--- Work to complete ---
Scan the records for the word "scene". Copy each line that includes it.

━━━━━ Data provided ━━━━━

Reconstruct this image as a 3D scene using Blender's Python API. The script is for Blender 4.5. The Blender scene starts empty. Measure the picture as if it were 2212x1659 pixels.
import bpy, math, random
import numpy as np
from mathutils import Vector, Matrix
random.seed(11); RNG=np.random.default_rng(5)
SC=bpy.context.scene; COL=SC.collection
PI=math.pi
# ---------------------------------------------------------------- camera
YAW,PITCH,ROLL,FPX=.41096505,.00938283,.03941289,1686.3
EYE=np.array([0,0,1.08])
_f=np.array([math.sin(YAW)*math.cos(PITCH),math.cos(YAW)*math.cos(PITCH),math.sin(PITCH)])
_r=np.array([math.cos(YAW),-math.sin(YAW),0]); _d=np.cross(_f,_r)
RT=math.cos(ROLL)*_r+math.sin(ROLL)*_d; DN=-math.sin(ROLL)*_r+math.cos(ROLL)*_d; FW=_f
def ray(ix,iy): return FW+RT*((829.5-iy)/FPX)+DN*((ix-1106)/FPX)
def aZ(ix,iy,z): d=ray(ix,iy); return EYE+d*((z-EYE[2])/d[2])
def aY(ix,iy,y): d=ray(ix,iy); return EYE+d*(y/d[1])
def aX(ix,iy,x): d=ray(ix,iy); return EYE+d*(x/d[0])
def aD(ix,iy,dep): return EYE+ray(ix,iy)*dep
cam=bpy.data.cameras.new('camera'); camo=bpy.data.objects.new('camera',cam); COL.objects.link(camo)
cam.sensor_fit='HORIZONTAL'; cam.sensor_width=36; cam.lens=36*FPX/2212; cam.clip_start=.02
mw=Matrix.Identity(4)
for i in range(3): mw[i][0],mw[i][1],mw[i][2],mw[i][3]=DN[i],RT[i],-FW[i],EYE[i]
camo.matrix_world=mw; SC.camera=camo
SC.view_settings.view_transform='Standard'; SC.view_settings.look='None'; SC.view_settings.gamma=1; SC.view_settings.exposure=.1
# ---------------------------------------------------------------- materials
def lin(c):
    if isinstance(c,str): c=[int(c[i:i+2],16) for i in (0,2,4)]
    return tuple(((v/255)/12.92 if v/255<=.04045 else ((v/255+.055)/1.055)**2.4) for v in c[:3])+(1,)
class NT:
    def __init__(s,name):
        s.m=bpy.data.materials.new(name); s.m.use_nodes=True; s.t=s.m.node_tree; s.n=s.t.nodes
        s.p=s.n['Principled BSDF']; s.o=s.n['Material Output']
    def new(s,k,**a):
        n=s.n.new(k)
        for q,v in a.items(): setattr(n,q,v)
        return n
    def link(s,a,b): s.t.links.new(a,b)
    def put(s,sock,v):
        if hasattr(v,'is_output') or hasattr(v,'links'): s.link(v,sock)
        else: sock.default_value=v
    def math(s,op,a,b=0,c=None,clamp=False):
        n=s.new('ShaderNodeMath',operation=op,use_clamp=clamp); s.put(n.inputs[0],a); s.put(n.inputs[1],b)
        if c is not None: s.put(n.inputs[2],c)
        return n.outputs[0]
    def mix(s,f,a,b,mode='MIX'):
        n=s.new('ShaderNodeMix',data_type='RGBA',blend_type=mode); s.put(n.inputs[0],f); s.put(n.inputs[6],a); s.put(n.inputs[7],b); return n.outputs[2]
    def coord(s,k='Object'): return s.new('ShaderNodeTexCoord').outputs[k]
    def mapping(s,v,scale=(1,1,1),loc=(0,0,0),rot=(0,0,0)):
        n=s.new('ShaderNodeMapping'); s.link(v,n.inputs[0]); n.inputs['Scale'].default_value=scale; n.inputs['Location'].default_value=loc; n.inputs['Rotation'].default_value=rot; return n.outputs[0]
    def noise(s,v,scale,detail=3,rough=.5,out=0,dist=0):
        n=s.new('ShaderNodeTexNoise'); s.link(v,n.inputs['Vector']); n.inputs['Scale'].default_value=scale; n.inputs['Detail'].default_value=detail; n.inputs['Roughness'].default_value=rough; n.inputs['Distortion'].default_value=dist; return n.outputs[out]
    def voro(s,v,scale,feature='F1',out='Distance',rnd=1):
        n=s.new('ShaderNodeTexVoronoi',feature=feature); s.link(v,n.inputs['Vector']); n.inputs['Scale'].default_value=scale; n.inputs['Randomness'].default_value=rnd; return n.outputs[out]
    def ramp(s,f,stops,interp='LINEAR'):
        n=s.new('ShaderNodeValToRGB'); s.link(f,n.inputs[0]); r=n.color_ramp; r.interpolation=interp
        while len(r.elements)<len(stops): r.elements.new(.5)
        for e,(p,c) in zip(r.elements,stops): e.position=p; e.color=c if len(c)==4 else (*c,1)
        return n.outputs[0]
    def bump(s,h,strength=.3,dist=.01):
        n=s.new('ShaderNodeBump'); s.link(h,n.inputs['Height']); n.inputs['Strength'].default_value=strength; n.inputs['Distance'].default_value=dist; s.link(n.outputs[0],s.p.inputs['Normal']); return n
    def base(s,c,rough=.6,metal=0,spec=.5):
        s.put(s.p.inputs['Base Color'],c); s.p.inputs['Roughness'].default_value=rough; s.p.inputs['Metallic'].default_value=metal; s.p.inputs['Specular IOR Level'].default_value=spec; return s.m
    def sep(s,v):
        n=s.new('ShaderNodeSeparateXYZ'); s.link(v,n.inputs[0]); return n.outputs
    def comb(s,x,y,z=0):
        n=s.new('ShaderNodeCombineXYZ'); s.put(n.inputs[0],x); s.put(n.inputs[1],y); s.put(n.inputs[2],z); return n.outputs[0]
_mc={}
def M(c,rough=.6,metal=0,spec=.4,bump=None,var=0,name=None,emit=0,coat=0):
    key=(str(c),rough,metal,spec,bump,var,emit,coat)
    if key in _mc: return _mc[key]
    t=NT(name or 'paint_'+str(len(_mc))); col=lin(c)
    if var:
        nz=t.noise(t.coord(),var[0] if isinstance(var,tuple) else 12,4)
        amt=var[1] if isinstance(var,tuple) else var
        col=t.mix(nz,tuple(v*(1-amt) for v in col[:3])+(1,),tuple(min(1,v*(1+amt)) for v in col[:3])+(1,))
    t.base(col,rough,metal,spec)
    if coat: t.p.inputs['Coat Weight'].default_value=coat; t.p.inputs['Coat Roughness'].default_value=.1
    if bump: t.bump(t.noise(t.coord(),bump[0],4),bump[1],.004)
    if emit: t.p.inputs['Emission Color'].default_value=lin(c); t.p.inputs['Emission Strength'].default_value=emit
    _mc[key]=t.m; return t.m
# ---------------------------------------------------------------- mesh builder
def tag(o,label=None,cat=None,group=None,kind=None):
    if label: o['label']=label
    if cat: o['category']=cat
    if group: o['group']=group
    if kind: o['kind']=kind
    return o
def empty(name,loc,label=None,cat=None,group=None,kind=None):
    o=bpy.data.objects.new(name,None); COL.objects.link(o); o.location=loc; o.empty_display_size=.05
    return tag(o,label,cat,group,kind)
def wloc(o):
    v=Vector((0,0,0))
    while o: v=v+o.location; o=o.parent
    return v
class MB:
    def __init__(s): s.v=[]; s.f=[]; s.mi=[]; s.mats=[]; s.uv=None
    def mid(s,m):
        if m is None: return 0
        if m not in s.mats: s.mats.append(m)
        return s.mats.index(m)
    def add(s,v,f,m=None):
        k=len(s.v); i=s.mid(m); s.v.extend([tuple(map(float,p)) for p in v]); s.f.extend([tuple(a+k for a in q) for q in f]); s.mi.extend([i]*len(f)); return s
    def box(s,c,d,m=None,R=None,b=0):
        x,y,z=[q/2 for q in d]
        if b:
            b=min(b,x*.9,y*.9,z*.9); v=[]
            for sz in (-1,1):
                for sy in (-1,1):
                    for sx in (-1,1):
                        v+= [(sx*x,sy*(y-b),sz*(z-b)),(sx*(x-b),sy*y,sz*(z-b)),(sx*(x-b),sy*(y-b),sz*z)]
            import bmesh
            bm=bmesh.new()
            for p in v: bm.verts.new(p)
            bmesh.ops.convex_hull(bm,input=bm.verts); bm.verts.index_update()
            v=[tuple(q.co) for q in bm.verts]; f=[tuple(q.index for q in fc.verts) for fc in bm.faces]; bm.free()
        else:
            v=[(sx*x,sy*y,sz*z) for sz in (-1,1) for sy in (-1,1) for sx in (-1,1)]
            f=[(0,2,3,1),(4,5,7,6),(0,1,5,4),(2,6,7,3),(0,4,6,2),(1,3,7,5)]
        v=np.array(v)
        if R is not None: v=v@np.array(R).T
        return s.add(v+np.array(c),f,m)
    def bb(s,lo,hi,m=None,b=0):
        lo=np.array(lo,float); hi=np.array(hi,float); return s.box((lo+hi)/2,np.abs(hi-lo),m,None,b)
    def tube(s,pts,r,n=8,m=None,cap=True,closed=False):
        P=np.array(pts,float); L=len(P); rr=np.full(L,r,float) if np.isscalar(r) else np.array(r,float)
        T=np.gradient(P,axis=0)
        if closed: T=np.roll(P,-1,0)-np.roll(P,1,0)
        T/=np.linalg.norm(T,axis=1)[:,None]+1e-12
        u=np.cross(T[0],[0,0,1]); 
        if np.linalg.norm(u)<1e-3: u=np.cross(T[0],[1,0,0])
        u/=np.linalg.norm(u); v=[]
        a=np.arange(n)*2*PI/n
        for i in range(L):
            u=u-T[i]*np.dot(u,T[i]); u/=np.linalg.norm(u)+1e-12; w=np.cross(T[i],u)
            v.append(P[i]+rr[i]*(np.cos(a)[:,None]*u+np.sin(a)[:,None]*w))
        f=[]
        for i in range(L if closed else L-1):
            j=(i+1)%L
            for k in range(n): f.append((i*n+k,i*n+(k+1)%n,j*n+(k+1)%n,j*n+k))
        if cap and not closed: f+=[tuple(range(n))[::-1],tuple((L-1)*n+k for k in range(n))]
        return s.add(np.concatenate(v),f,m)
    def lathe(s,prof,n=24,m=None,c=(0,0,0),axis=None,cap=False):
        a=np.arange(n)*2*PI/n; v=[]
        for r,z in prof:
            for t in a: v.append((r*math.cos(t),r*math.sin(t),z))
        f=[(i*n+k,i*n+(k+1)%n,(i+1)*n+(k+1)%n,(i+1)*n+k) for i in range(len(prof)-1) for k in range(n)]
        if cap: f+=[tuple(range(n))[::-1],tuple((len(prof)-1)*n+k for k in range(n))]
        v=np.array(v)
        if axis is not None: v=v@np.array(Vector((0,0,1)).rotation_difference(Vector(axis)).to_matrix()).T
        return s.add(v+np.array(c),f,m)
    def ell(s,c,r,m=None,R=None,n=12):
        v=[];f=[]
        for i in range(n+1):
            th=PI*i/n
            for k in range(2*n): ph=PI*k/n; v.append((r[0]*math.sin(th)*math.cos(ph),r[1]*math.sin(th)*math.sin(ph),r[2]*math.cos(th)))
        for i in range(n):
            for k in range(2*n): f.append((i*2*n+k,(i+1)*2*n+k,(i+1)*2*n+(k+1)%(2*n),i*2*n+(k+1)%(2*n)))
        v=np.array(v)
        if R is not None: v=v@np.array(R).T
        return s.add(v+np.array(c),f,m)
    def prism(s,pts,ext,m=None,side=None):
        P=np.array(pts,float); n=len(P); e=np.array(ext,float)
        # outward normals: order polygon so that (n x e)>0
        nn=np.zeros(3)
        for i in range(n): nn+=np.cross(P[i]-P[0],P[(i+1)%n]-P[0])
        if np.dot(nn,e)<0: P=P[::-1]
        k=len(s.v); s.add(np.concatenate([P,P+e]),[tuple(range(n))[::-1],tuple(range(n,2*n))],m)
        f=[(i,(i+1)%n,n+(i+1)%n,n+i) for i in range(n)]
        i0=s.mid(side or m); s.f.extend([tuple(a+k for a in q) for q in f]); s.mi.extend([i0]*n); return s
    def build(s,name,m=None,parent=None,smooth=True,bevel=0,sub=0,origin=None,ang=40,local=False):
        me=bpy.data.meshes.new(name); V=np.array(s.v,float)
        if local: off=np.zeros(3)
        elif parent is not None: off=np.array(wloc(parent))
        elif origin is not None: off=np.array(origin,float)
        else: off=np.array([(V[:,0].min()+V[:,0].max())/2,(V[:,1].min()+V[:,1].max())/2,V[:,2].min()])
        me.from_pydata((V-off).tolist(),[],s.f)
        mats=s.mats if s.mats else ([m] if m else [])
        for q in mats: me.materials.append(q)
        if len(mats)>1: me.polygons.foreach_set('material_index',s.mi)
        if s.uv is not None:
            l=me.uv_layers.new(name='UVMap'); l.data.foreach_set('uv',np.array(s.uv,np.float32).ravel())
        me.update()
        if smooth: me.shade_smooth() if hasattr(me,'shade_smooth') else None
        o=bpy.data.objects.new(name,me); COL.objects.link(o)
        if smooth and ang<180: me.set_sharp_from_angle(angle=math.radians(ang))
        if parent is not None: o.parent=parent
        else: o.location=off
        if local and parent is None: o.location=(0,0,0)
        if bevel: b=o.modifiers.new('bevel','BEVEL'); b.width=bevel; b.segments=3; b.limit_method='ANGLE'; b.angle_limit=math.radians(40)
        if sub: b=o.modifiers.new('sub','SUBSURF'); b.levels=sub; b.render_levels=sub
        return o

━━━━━
━━━━━ Data provided ━━━━━

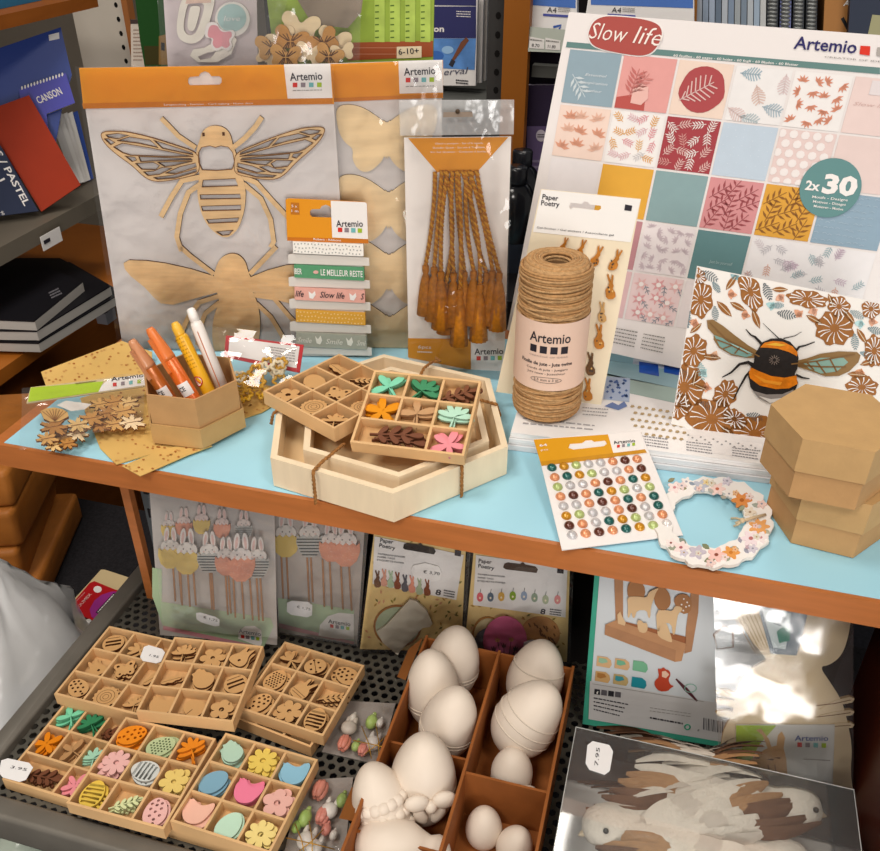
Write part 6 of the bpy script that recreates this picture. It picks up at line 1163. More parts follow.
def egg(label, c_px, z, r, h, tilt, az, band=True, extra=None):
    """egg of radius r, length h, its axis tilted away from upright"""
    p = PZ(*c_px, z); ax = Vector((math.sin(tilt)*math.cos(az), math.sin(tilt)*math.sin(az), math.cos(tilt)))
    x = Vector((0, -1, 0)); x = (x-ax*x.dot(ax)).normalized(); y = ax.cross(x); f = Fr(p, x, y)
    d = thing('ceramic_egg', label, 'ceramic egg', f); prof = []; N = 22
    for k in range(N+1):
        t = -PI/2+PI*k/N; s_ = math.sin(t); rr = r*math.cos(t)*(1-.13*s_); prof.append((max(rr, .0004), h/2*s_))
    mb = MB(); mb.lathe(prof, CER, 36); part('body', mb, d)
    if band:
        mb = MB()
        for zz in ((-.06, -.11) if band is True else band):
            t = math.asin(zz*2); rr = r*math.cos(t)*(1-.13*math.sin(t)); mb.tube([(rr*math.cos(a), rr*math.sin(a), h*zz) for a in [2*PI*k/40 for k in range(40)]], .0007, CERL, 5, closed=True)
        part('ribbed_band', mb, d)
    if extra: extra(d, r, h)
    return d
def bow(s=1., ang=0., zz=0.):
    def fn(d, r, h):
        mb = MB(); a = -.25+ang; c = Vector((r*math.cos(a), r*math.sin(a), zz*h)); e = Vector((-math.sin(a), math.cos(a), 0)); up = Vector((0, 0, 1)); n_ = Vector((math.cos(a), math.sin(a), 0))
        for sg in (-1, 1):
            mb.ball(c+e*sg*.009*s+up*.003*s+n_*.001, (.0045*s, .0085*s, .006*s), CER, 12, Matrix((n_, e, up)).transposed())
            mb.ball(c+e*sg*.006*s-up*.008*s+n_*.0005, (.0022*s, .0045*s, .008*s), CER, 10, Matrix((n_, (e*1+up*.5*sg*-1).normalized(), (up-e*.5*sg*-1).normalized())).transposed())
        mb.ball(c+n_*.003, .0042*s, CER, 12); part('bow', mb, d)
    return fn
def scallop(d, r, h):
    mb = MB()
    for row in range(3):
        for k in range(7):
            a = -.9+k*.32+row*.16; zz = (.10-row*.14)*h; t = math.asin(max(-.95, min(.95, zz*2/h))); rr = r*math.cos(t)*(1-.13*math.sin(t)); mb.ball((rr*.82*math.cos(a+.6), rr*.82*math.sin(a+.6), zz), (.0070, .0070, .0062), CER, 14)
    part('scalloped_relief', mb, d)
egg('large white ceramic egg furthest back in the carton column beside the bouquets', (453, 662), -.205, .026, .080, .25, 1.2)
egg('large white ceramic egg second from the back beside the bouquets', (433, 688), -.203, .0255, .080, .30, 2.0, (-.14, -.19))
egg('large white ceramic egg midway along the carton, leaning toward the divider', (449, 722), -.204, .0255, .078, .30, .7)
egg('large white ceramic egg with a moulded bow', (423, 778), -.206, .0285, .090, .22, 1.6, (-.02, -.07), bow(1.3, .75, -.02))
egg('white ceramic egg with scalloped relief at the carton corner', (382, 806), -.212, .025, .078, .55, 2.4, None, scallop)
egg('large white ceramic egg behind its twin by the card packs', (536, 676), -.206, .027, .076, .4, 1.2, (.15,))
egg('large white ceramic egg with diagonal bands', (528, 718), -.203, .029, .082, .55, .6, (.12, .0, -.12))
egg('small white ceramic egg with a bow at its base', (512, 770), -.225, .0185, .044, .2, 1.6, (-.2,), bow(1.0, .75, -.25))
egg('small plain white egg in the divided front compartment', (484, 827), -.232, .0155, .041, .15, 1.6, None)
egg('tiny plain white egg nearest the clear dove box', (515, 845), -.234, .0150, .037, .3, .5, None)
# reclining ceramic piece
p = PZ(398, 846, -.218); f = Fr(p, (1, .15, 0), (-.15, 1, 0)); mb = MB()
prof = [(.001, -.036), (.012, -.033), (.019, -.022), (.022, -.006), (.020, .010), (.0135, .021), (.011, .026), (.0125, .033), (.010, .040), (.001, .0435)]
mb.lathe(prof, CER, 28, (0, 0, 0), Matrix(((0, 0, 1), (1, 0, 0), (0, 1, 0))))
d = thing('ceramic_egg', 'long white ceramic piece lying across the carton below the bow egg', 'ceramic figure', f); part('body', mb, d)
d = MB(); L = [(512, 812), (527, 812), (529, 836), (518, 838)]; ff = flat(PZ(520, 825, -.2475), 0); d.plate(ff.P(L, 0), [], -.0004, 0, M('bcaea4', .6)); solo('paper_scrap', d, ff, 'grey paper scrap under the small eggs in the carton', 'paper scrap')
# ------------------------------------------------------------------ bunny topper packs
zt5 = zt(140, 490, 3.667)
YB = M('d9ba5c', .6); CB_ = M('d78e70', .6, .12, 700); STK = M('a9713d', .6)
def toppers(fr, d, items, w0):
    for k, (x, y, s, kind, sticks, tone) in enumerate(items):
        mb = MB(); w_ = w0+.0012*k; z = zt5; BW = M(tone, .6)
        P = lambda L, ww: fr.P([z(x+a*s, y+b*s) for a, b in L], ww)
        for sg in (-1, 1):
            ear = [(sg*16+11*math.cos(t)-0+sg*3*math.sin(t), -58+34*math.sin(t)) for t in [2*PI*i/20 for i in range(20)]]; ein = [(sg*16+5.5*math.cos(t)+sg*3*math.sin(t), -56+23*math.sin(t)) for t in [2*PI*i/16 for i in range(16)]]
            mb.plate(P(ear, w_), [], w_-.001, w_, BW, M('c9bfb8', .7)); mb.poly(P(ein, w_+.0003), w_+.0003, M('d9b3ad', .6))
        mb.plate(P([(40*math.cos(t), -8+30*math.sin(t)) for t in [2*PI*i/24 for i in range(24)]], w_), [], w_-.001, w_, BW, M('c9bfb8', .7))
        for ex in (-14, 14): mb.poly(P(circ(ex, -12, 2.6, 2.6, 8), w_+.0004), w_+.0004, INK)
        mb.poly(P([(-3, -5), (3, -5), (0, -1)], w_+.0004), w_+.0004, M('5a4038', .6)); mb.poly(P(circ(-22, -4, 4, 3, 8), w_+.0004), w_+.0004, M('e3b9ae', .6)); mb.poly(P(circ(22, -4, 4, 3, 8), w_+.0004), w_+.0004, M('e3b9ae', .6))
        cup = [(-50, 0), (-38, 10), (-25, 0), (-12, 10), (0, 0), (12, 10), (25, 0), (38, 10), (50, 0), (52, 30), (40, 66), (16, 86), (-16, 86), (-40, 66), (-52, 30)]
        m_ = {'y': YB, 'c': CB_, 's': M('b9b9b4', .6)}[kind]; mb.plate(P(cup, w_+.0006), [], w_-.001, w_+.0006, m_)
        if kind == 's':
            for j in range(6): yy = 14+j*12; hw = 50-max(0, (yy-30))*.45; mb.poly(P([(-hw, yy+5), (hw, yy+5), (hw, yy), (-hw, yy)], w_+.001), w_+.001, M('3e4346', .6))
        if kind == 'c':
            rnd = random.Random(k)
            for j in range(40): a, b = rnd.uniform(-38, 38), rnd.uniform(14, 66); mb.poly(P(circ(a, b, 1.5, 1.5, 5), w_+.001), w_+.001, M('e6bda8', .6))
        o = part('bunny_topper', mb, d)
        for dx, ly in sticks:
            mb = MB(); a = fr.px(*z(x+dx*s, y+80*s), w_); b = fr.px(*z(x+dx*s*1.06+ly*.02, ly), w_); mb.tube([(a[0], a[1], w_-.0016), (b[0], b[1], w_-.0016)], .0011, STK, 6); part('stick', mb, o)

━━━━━

--- Answer for this exercise ---
Reconstruct this image as a 3D scene using Blender's Python API. The script is for Blender 4.5. The Blender scene starts empty. Measure the picture as if it were 2212x1659 pixels.
SC=bpy.context.scene; COL=SC.collection